Hutan Adat Bantu Serap Karbon dan Kurangi Emisi, Ini Kata Kementerian

3 hours ago 1

REPUBLIKA.CO.ID, JAKARTA -- Direktur Penanganan Konflik Tenurial dan Hutan Adat, Julmansyah, menegaskan penetapan hutan adat hanya dilakukan pada kawasan yang masih memiliki tutupan hutan. Kebijakan ini dinilai strategis untuk mendukung penyerapan karbon sekaligus meningkatkan pendapatan masyarakat adat yang menggantungkan hidupnya pada sumber daya hutan.

“Kami menetapkan hutan adat hanya di area berhutan, baik di Areal Penggunaan Lain (APL) maupun kawasan hutan.
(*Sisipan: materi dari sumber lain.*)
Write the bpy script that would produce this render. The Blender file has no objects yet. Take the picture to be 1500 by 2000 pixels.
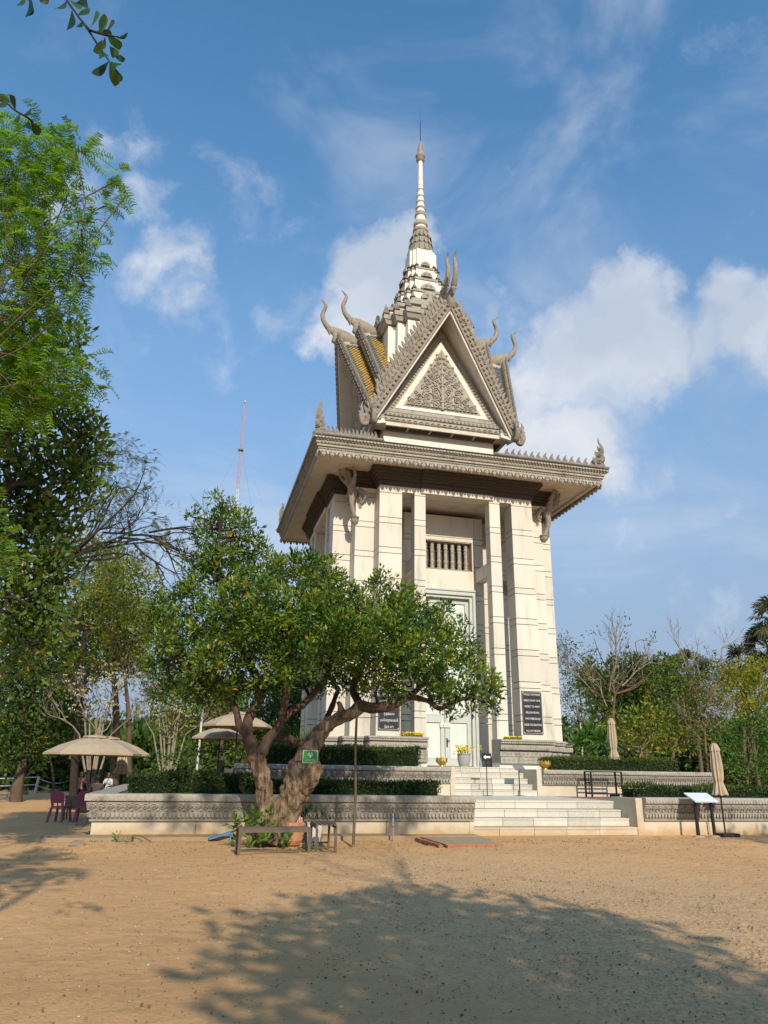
import bpy, bmesh, math, random
import numpy as np
from mathutils import Vector, Matrix
R = math.radians; PI = math.pi
S = bpy.context.scene
COL = S.collection
rnd = random.Random(7)

# ------------------------------------------------------------------ camera
CAM = Vector((-10.629, -34.219, 1.6)); FPX = 1431.0
PITCH, ROLL, YAW = .3403, .0152, .2455
_F = Vector((math.sin(YAW)*math.cos(PITCH), math.cos(YAW)*math.cos(PITCH), math.sin(PITCH)))
_R0 = Vector((math.cos(YAW), -math.sin(YAW), 0)); _U0 = _R0.cross(_F)
_R = _R0*math.cos(ROLL)+_U0*math.sin(ROLL); _U = -_R0*math.sin(ROLL)+_U0*math.cos(ROLL)
cd = bpy.data.cameras.new('camera'); cam = bpy.data.objects.new('camera', cd); COL.objects.link(cam)
cd.sensor_fit = 'VERTICAL'; cd.sensor_height = 24; cd.lens = FPX/2000*24
cd.clip_start = .1; cd.clip_end = 3000
M = Matrix((_R, _U, -_F)).transposed().to_4x4(); M.translation = CAM
cam.matrix_world = M; S.camera = cam
def ray(px, py): return _F+_R*((px-750)/FPX)-_U*((py-1000)/FPX)
def W(px, py, y=None, z=None, d=None, x=None):
    """world point seen at pixel (px,py) of the 1500x2000 photograph on a given plane"""
    v = ray(px, py)
    if y is not None: t = (y-CAM.y)/v.y
    elif z is not None: t = (z-CAM.z)/v.z
    elif x is not None: t = (x-CAM.x)/v.x
    else: t = d
    return CAM+v*t
def depth(p): return (Vector(p)-CAM).dot(_F)

# ------------------------------------------------------------------ light
SUN_EL = R(30); SUN_TO = Vector((.03*math.cos(SUN_EL), -math.cos(SUN_EL), math.sin(SUN_EL))).normalized()
sd = bpy.data.lights.new('sun', 'SUN'); sd.energy = 4.6; sd.angle = R(.55); sd.color = (1, .88, .71)
so = bpy.data.objects.new('sun', sd); COL.objects.link(so)
so.rotation_euler = SUN_TO.to_track_quat('Z', 'Y').to_euler()
wd = bpy.data.worlds.new('World'); S.world = wd; wd.use_nodes = True
nt = wd.node_tree; nt.nodes.clear(); N = nt.nodes; LK = nt.links
out = N.new('ShaderNodeOutputWorld'); bg = N.new('ShaderNodeBackground'); bg.inputs[1].default_value = .14
sky = N.new('ShaderNodeTexSky'); sky.sky_type = 'NISHITA'; sky.sun_disc = False
sky.sun_elevation = SUN_EL; sky.sun_rotation = math.atan2(SUN_TO.x, SUN_TO.y)
sky.air_density = 1.0; sky.dust_density = .6; sky.ozone_density = 1.6; sky.altitude = 0
LK.new(bg.outputs[0], out.inputs[0])
tc = N.new('ShaderNodeTexCoord')
def vmath(op, a, b=None):
    n = N.new('ShaderNodeVectorMath'); n.operation = op
    for i, s in enumerate((a, b)):
        if s is None: continue
        if isinstance(s, (tuple, list, Vector)): n.inputs[i].default_value = tuple(s)
        else: LK.new(s, n.inputs[i])
    return n
def fmath(op, a, b=None, c=None):
    n = N.new('ShaderNodeMath'); n.operation = op
    for i, s in enumerate((a, b, c)):
        if s is None: continue
        if isinstance(s, (int, float)): n.inputs[i].default_value = s
        else: LK.new(s, n.inputs[i])
    return n.outputs[0]
def wnoise(scale, detail, rough=.55, vec=None, dist=0):
    n = N.new('ShaderNodeTexNoise'); n.inputs['Scale'].default_value = scale; n.inputs['Detail'].default_value = detail
    n.inputs['Roughness'].default_value = rough; n.inputs['Distortion'].default_value = dist
    LK.new(vec or tc.outputs['Generated'], n.inputs['Vector']); return n
wn = wnoise(5, 7, .6)
wv = vmath('SUBTRACT', wn.outputs['Color'], (.5, .5, .5))
sc_ = N.new('ShaderNodeVectorMath'); sc_.operation = 'SCALE'; LK.new(wv.outputs[0], sc_.inputs[0]); sc_.inputs['Scale'].default_value = .19
wdir = vmath('ADD', tc.outputs['Generated'], sc_.outputs[0]).outputs[0]
CL = [(770,490,60,1),(730,540,100,1),(700,620,100,.9),(760,660,80,.8),(330,530,95,.66),(290,480,70,.52),(390,600,80,.5),
 (170,290,60,.5),(255,290,70,.45),(270,410,70,.6),(90,390,120,.5),(560,610,80,.5),(985,370,40,.45),(1210,600,95,1),
 (1290,570,70,.75),(1160,690,130,1),(1080,740,120,.85),(1260,690,110,.9),(1050,870,130,.75),(1160,860,130,.75),
 (1270,915,70,.55),(1430,590,80,1),(1490,640,100,1),(1390,670,90,.8),(1510,720,90,.5),(1440,960,110,.4),(1430,1200,100,.45),
 (1300,1060,90,.32),(940,590,90,.4),(450,1050,200,.34),(250,640,160,.3),(480,480,160,.26),(500,760,170,.3),(1350,1120,120,.34),(1250,1010,90,.34),(620,900,160,.2),(420,360,90,.3),(1200,1130,110,.25)]
acc = None
for px, py, rp, wgt in CL:
    v = ray(px, py); c = v.normalized(); ra = rp/FPX/v.length*1.75
    dn = vmath('DISTANCE', wdir, c).outputs['Value']
    mr = N.new('ShaderNodeMapRange'); mr.interpolation_type = 'SMOOTHSTEP'
    LK.new(dn, mr.inputs[0]); mr.inputs[1].default_value = 0; mr.inputs[2].default_value = ra
    mr.inputs[3].default_value = wgt; mr.inputs[4].default_value = 0
    if acc is None: acc = mr.outputs[0]
    else:
        n = N.new('ShaderNodeMath'); n.operation = 'SMOOTH_MAX'; n.inputs[2].default_value = .18
        LK.new(acc, n.inputs[0]); LK.new(mr.outputs[0], n.inputs[1]); acc = n.outputs[0]
det = wnoise(9, 9, .62, wdir)
stretch = N.new('ShaderNodeMapping'); LK.new(tc.outputs['Generated'], stretch.inputs[0]); stretch.inputs['Scale'].default_value = (1, 1, 1.7)
wisp = wnoise(3.2, 8, .58, stretch.outputs[0], .6)
dens = fmath('ADD', fmath('MULTIPLY', acc, 1.15), fmath('MULTIPLY', fmath('SUBTRACT', det.outputs[0], .5), 1.15))
mr = N.new('ShaderNodeMapRange'); mr.interpolation_type = 'SMOOTHSTEP'; LK.new(dens, mr.inputs[0])
mr.inputs[1].default_value = .26; mr.inputs[2].default_value = .92; mr.inputs[3].default_value = 0; mr.inputs[4].default_value = .92
mw = N.new('ShaderNodeMapRange'); mw.interpolation_type = 'SMOOTHSTEP'; LK.new(wisp.outputs[0], mw.inputs[0])
mw.inputs[1].default_value = .44; mw.inputs[2].default_value = .78; mw.inputs[3].default_value = 0; mw.inputs[4].default_value = .46
cl = fmath('MAXIMUM', mr.outputs[0], mw.outputs[0])
sepd = N.new('ShaderNodeSeparateXYZ'); LK.new(tc.outputs['Generated'], sepd.inputs[0])
hz = N.new('ShaderNodeMapRange'); hz.interpolation_type = 'SMOOTHSTEP'; LK.new(sepd.outputs[2], hz.inputs[0]); hz.inputs[1].default_value = 0; hz.inputs[2].default_value = .82
hz.inputs[3].default_value = 1.; hz.inputs[4].default_value = 0
shn = wnoise(4.5, 4, .5, wdir)
ccol = N.new('ShaderNodeMix'); ccol.data_type = 'RGBA'; shm = N.new('ShaderNodeMapRange'); LK.new(shn.outputs[0], shm.inputs[0]); shm.inputs[1].default_value = .36; shm.inputs[2].default_value = .6; LK.new(shm.outputs[0], ccol.inputs[0])
ccol.inputs[6].default_value = (4.0, 4.5, 5.3, 1); ccol.inputs[7].default_value = (6.0, 6.15, 6.5, 1)
tint = N.new('ShaderNodeMix'); tint.data_type = 'RGBA'; tint.blend_type = 'MULTIPLY'; tint.inputs[0].default_value = 1
LK.new(sky.outputs[0], tint.inputs[6]); tint.inputs[7].default_value = (.85, 1.44, 1.64, 1)
m0 = N.new('ShaderNodeMix'); m0.data_type = 'RGBA'; LK.new(hz.outputs[0], m0.inputs[0]); LK.new(tint.outputs[2], m0.inputs[6]); m0.inputs[7].default_value = (2.45, 3.0, 4.05, 1)
m1 = N.new('ShaderNodeMix'); m1.data_type = 'RGBA'; LK.new(cl, m1.inputs[0]); LK.new(m0.outputs[2], m1.inputs[6]); LK.new(ccol.outputs[2], m1.inputs[7])
LK.new(m1.outputs[2], bg.inputs[0])
S.view_settings.view_transform = 'Standard'; S.view_settings.look = 'None'; S.view_settings.gamma = 1; S.view_settings.exposure = 0
S.view_settings.use_curve_mapping = False
S.cycles.max_bounces = 6; S.cycles.diffuse_bounces = 3; S.cycles.transparent_max_bounces = 8

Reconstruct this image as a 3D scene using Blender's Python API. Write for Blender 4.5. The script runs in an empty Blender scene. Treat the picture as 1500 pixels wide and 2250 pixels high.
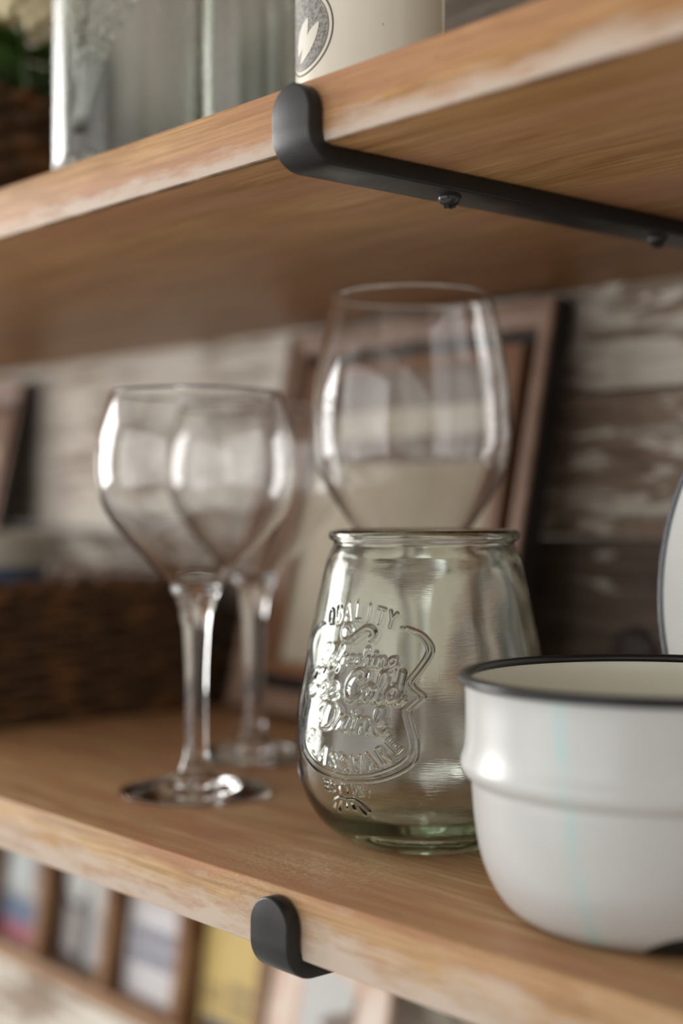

Jika tidak ada hutannya, tidak akan kami tetapkan,” ujar Julmansyah di Jakarta, Kamis (8/8/2025).

Menurutnya, vegetasi di hutan adat memainkan peran penting dalam proses penyerapan karbon (carbon sequestration). Semakin masyarakat adat menjaga kelestarian hutan, semakin besar pula kontribusinya terhadap pengurangan emisi karbon.

“Faktanya, masyarakat adat telah menjaga hutannya dengan baik. Misalnya di Kabupaten Kuantan Singingi (Kuansing), terdapat hutan adat Jake yang berbatasan langsung dengan perkebunan sawit. Hutan itu tetap lestari dan menjadi sumber bahan baku kayu untuk tradisi Pacu Jalur,” jelasnya.

Meski demikian, pemerintah belum menghitung secara rinci volume penyerapan karbon dari hutan adat. Fokus saat ini masih pada penyelesaian kepastian tenurial dan pengakuan hak masyarakat adat atas hutan.

“Kami berharap ke depan, hutan adat yang telah ditetapkan dapat memberikan kontribusi lebih besar terhadap penyerapan emisi, karena masyarakat akan terus mempertahankan tutupan hutannya,” lanjut Julmansyah.

Selain aspek lingkungan, hutan adat juga menjadi penopang ekonomi masyarakat. Ia mencontohkan masyarakat Punan di Kalimantan dan masyarakat adat di Sorong, Papua, yang menggantungkan hidup pada sagu sebagai makanan pokok.

“Kami memproteksi hutan sagu sebagai hutan adat agar masyarakat tetap bisa bertahan hidup. Meskipun nilai ekonominya kecil, kontribusinya sangat vital untuk ketahanan pangan,” ujarnya.

Di Kalimantan Barat, potensi ekonomi dari hasil hutan bukan kayu (HHBK) mulai dikembangkan. Salah satunya adalah ekspor mentega dari buah tengkawang yang diproduksi masyarakat adat, dengan potensi pengiriman mencapai 18 ton.

“Dengan mengelola hasil hutan bukan kayu, masyarakat dapat meningkatkan pendapatan, baik dari ekowisata, HHBK, maupun potensi perdagangan karbon di masa depan,” kata Julmansyah.

Ia menegaskan, pemerintah berkomitmen mempercepat penetapan hutan adat guna memperkuat perlindungan lingkungan sekaligus meningkatkan kesejahteraan masyarakat adat. Saat ini, proses verifikasi dan penetapan terus berjalan di berbagai daerah.